Asphalt emulsions have been in existence for almost 100 years in the United States and the rest of the world. They were first developed in the early 1900s, used in road applications in the 1920s, with continued growth due to World War II and the energy crisis of the 1970s.

Asphalt emulsions have found their way into every road building application from sealing surfaces, to bonding layers of pavement, to mixes for road bases and surfaces. The test methods for their identification, handling, application, and quality control have advanced as the industry has embraced their many uses. This paper gives an introduction to these test methods based on four categories: plant quality control, shipping and storage, application, and identification. A brief look at the future evolution of the testing of emulsified asphalt products will be given to summarize this paper.


For a plant to manufacture a good quality emulsion for a specific application in industry, a good testing protocol must be established for the components going into the product as well as the manufacturing process. Whether an emulsion is cationic, anionic or nonionic, a solution must be made prior to milling the emulsion. This solution is made by adding water in a tank at the appropriate temperature for blending or reacting an emulsifier. The order of addition of emulsifiers, additives, acids, or bases is critical to the consistency of manufacture.
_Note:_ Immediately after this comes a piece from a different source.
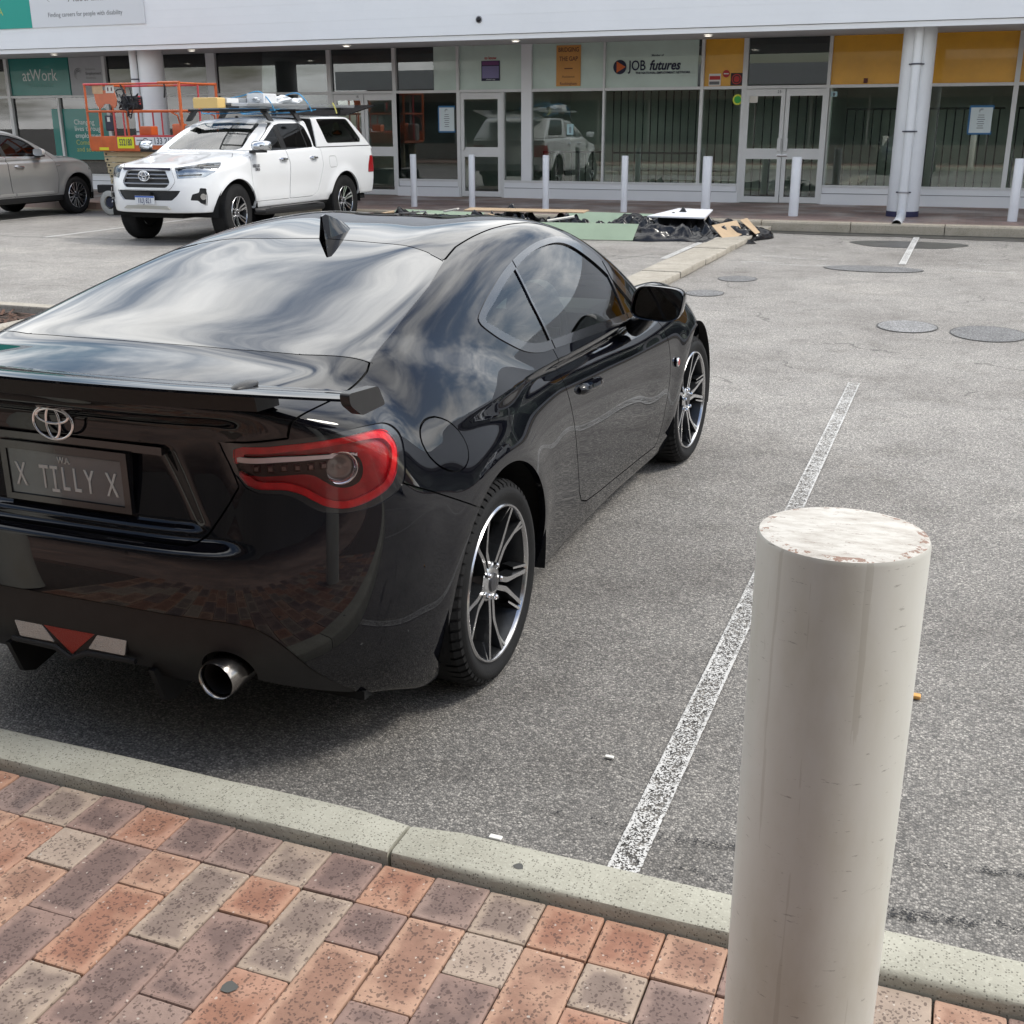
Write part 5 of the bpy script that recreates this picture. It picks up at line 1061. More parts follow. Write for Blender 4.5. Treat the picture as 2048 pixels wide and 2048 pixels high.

The proper massing, or volume measurements, of the components is the first critical step to a quality production process. Once the components are in solution, the pH of the solution should be checked to ensure it is within the requirements for production. If the solution meets the pH requirements, the asphalt emulsion can be prepared by running the solution and asphalt through a milling process. The milling process includes blending the proper amount of asphalt into the solution, which must be monitored by emulsion residue or water content. The emulsion residue is quickly checked during the milling process by the heated evaporation of water from the emulsion, usually using a hot plate. Depending on the application for the emulsion, the water component in the emulsion can be 30%–45% of the product. After the run of emulsion is complete, a distillation residue is usually completed on the tank to verify the production values.


Once the asphalt emulsion has been manufactured for an application, tests must be conducted on the material to ensure it has the appropriate stability for storage and shipping. The weight of asphalt is very close to that of water, which helps in the ability of the asphalt to not settle to the bottom or cream to the top of the final product. Tests such as settlement and storage stability are done at 24 h and 5 days after manufacture to ensure the product maintains a good consistency.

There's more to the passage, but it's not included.